● Recorded information

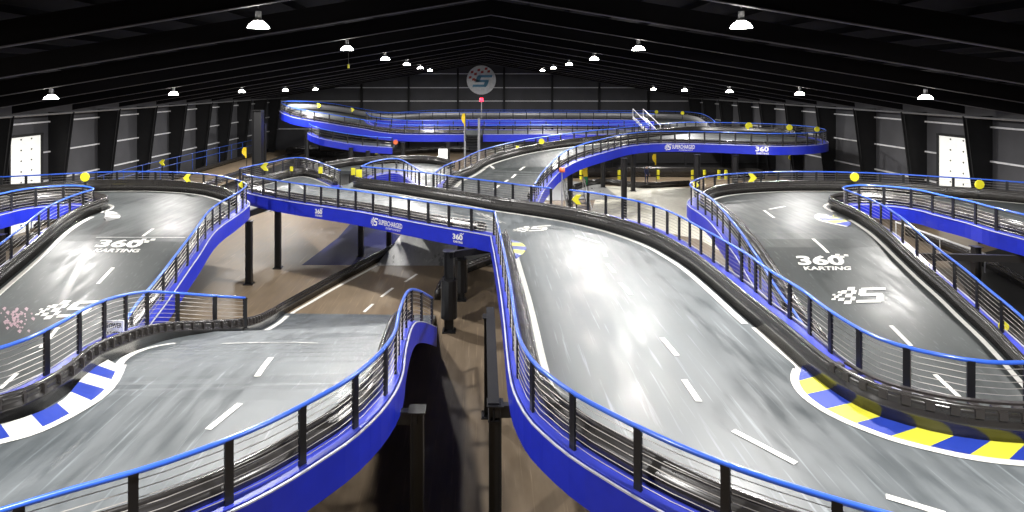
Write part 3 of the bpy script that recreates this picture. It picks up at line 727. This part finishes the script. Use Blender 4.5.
# H: small deck round the second island, behind the bridge
rb_ = smooth_path([P(361, 166.6, T), P(373.5, 161.5, T), P(391, 158.6, T), P(399, 159.2, T), P(408.6, 163.5, T), P(420, 170.5, T), P(426, 173, T)])
HT = root('link_track', (-5, 42, 3.8), 'short track behind the narrow island beside the hump, with blue side', 'kart track')
hb = down(offset(rb_, -.14), -1) + [Vector((-2.6, 37.2, 3.8)), Vector((-2.0, 43, 3.8)), Vector((-4, 47, 3.8)), Vector((-9.5, 46.5, 3.8)), Vector((-11, 43.2, 3.8)), Vector((-8.0, 42.3, 3.8)), Vector((-8.3, 39, 3.8))]
_, HB_ = deck_slab('deck', hb, 'track', HT)
skirt(HT, down(rb_, -1), -1, h=1.0)
railing('arched grey railing behind the narrow island beside the hump', rb_, -1, cables=5)
barrier('dark barrier at the back of the short link track', smooth_path([Vector((-11.2, 43, 3.8)), Vector((-9.5, 45.8, 3.8)), Vector((-6.5, 47, 3.8)), Vector((-4, 46.6, 3.8)), Vector((-2.2, 44, 3.8))]), 1, h=.55)

# ------------------------------------------------------------------ F: far upper circuit
ff = smooth_path([PD(281, 102.3, 66.5), PD(284, 104.5, 64.6), PD(293, 107.8, 63.8), PD(306, 110.5, 63), PD(322, 113, 62.8), PD(345.5, 117, 63), PD(362, 119.5, 63.3), PD(378, 122.7, 63.5), PD(394, 124.5, 63.5), PD(420, 125.2, 63), PD(440, 125.2, 63), PD(465, 125.2, 63)], .6)
ff2 = smooth_path([PD(483, 125.2, 63), PD(520, 125, 63), PD(565, 125, 63), PD(590, 125, 62.5), PD(615, 124.5, 61.8), PD(650, 123.5, 61.2)], .6)
fb = smooth_path([PD(281, 102.3, 66.5), PD(284, 101.4, 69.5), PD(296, 101.2, 73), PD(312, 101.7, 76), PD(334, 103.8, 80), PD(355, 107.6, 83.5), PD(373, 110.6, 85.5), PD(391, 112.6, 86.5), PD(409, 111.6, 87), PD(432, 110.2, 87), PD(480, 110.0, 87), PD(560, 110.2, 87), PD(640, 110.8, 86), PD(680, 111.6, 82), PD(700, 113.4, 75), PD(709, 117, 69), PD(715, 121.6, 61.5)], .6)
fi_f = smooth_path([PD(366, 112.5, 72.5), PD(372, 116.5, 69.8), PD(385, 118.5, 69.5), PD(410, 120.4, 69.5), PD(450, 121, 69.5), PD(520, 121.3, 69.5), PD(600, 121.3, 69.2), PD(640, 121, 68.8)], .6)
fi_b = smooth_path([PD(366, 112.5, 72.5), PD(370, 112.3, 77.5), PD(390, 113, 80.5), PD(430, 112.6, 81.2), PD(480, 112.2, 81.2), PD(560, 112.2, 81.2), PD(630, 112.6, 80.5), PD(655, 114, 77)], .6)
UT = root('far_track', (0, 75, 5), 'far upper circuit with blue sides in front of the back wall', 'kart track')
_, UB_ = deck_slab('front_lane', down(ff + ff2, -1) + down(fi_f, -1)[::-1], 'track', UT)
_, UB2 = deck_slab('back_lane', down(fb[::-1], -1) + down(ff[:1], -1) + down(fi_f[:1], -1) + down(fi_b, -1)[1:], 'track', UT)
skirt(UT, down(ff, -1), -1, h=.75); skirt(UT, down(ff2, -1), -1, h=.75); skirt(UT, down(fb, -1), 1)
skirt(UT, down(fi_b, -1), -1, h=.9); skirt(UT, down(fi_f, -1), 1, h=.5)
railing('distant blue topped railing along the front of the far upper circuit, left of the stairs', ff, -1, 1.6, cables=3)
railing('distant blue topped railing along the front of the far upper circuit, right of the stairs', ff2, -1, 1.6, cables=3)
railing('distant blue topped railing along the back wall side of the far upper circuit', fb, 1, 1.8, cables=3)
railing('distant blue topped railing on the inner edge of the far front lane', fi_f, 1, 1.8, cables=3)
railing('distant blue topped railing on the inner edge of the far back lane', fi_b, -1, 1.8, cables=3)
barrier('distant pale edged barrier along the back wall side of the far upper circuit', down(offset(fb, -.7), -1), 1, h=.6, mat='galv')
barrier('distant dark barrier along the front edge of the far upper circuit', cut(down(offset(ff, .6), -1), .1, 1), -1, h=.45)
# G: lower blue loop tucked under the left end
gl = smooth_path([PD(309, 123.5, 62.5), PD(312, 125.5, 61), PD(322, 129, 60), PD(340, 132.5, 60), PD(360, 135.5, 60), PD(378, 137, 60.5), PD(392, 138, 61)], .6)
GT = root('lower_loop_track', (-14, 60, 4), 'small blue sided loop tucked below the left end of the far upper circuit', 'kart track')
deck_slab('deck', down(gl, -1) + [Vector((-9.1, 65, 3.5)), Vector((-17.2, 67, 4.4)), Vector((-17.8, 64, 4.4))], 'track', GT)
skirt(GT, down(gl, -1), -1, h=.65)
railing('dark railing on the small loop below the left end of the far upper circuit', gl, -1, 1.5, cables=3)

# ------------------------------------------------------------------ stairs, poles, flags, signs
def stairs(label, x, y0, z0, y1, z1, w_, n, mat='black_steel', rail='galv', dx=0):
    R = root('stairs', (x, y1, z1), label, 'stairs')
    for s in (-1, 1): G().bar((x + s * w_ / 2, y0, z0), (x + s * w_ / 2 + dx, y1, z1), .06, .28).ob('stringer', rail, R)
    for k in range(n):
        t = (k + .5) / n; G().box((x + dx * t, y0 + (y1 - y0) * t, z0 + (z1 - z0) * t), (w_, abs(y1 - y0) / n * 1.1 + .05, .05)).ob('tread', mat, R)
    for s in (-1, 1): G().tube([(x + s * w_ / 2, y0, z0 + 1), (x + s * w_ / 2 + dx, y1, z1 + 1), (x + s * w_ / 2 + dx, y1, z1)], .04, 6).tube([(x + s * w_ / 2, y0, z0 + 1), (x + s * w_ / 2, y0, z0)], .04, 6).ob('handrail', rail, R)
    return R
stairs('dark steel stairs between two pale poles below the round wall sign', -1.05, 62.8, 4.75, 58.0, 0, 1.3, 18)
stairs('white railed stairs at the right end of the far upper circuit', 18.2, 70, 6.1, 66.6, 4.4, 1.2, 8, 'blue_ledge', 'white_steel', 1.0)
stairs('pale railed stairs on the floor behind the widest track railing', 7.0, 46, 1.9, 43.6, 0, 1.5, 8, 'galv', 'white_steel', .2)
def pole(label, x, y, z0, z1, r=.06, nm='pole'):
    R = root(nm, (x, y, z0), label, 'pole'); G().tube([(x, y, z0), (x, y, z1)], r, 8).ob('shaft', 'galv', R); G().cone((x, y, z0), .15, .15, .03).ob('foot_plate', 'galv', R); return R
p1 = PD(465, 114, 62); pole('left pale pole of the pair flanking the dark stairs', p1.x, p1.y - .3, 0, p1.z, .1)
p2 = PD(479, 118, 62); pole('right pale pole of the pair flanking the dark stairs', p2.x, p2.y - .3, 0, p2.z, .12)
def feather(label, px, y0, y1, D, z0, cols, wpx):
    """feather flag hanging between photo rows y0..y1 on its own staff down to z0"""
    a = PD(px, y0, D); b = PD(px, y1, D); w_ = wpx * D / F; R = root('feather_flag', (a.x, D, z0), label, 'flag')
    G().tube([(a.x + w_ * .35, D, z0), (a.x + w_ * .35, D, a.z)], .03, 6).ob('staff', 'black_steel', R)
    n = 10
    for ci, col in enumerate(cols):
        vs = []; t0, t1 = ci / len(cols), (ci + 1) / len(cols)
        if len(cols) == 2: t0, t1 = ((0, .62), (.62, 1))[ci]
        for j in range(n + 1):
            t = t0 + (t1 - t0) * j / n; z = a.z + (b.z - a.z) * t; ww = w_ * (.35 + .65 * math.sin(min(1, t * 1.15 + .1) * math.pi) ** .6 if t < .95 else .3)
            wy = .05 * math.sin(t * 7)
            vs += [(a.x + w_ * .35 - ww, D + wy, z), (a.x + w_ * .35, D, z), (a.x + w_ * .35 - ww, D + wy + .02, z), (a.x + w_ * .35, D + .02, z)]
        fs = []
        for j in range(n):
            o = j * 4; fs += [(o, o + 4, o + 5, o + 1), (o + 2, o + 3, o + 7, o + 6), (o, o + 2, o + 6, o + 4), (o + 1, o + 5, o + 7, o + 3)]
        mesh('cloth', vs, fs, col, R)
    return R
feather('yellow flag on the left pole beside the dark stairs', 464, 113.5, 126.5, 61.2, 4.6 - 4.6, ['flag_yellow'], 4)
feather('yellow and green feather flag under the upper right loop, left one', 586, 163, 185, 47, 0, ['flag_yellow', 'flag_green'], 5.5)
feather('yellow feather flag under the upper right loop beside the standing marshal', 655, 154, 165, 60, 0, ['flag_yellow'], 4)
feather('yellow and red feather flag left of the hump by the side wall', 245, 147.5, 158, 58, 0, ['flag_yellow'], 5)
pb = P(481.5, 113, 6); 
R = root('beacon_light', PD(481.5, 118, 61.6), 'glowing red beacon on a thin stem above the right stair pole', 'beacon')
q = PD(481.5, 118, 61.6); q2 = PD(481.5, 101.5, 61.6)
G().tube([q, q2], .04, 6).ob('stem', 'galv', R); G().cone((q2.x, q2.y, q2.z), .2, .17, .36, 10).ob('lens', 'beacon_red', R, True)
R = root('beacon_light', (4.6, 33.5, 3.8), 'small red signal lamp on a thin stem at the bottom right of the centre track', 'beacon'); 
q = PD(562, 172, 31.5); R.location = (q.x, q.y, 0.0)
G().tube([(q.x, q.y, 0), (q.x, q.y, q.z)], .03, 6).ob('stem', 'galv', R); G().cone((q.x, q.y, q.z), .16, .14, .22, 10).ob('lens', 'orange', R, True)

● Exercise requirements
Exactly as written, please give again the lines from the beginning of the listing through the line containing "barrier('dark barrier at", inclusive, without any pictures.

● The result
Write part 3 of the bpy script that recreates this picture. It picks up at line 727. This part finishes the script. Use Blender 4.5.
# H: small deck round the second island, behind the bridge
rb_ = smooth_path([P(361, 166.6, T), P(373.5, 161.5, T), P(391, 158.6, T), P(399, 159.2, T), P(408.6, 163.5, T), P(420, 170.5, T), P(426, 173, T)])
HT = root('link_track', (-5, 42, 3.8), 'short track behind the narrow island beside the hump, with blue side', 'kart track')
hb = down(offset(rb_, -.14), -1) + [Vector((-2.6, 37.2, 3.8)), Vector((-2.0, 43, 3.8)), Vector((-4, 47, 3.8)), Vector((-9.5, 46.5, 3.8)), Vector((-11, 43.2, 3.8)), Vector((-8.0, 42.3, 3.8)), Vector((-8.3, 39, 3.8))]
_, HB_ = deck_slab('deck', hb, 'track', HT)
skirt(HT, down(rb_, -1), -1, h=1.0)
railing('arched grey railing behind the narrow island beside the hump', rb_, -1, cables=5)
barrier('dark barrier at the back of the short link track', smooth_path([Vector((-11.2, 43, 3.8)), Vector((-9.5, 45.8, 3.8)), Vector((-6.5, 47, 3.8)), Vector((-4, 46.6, 3.8)), Vector((-2.2, 44, 3.8))]), 1, h=.55)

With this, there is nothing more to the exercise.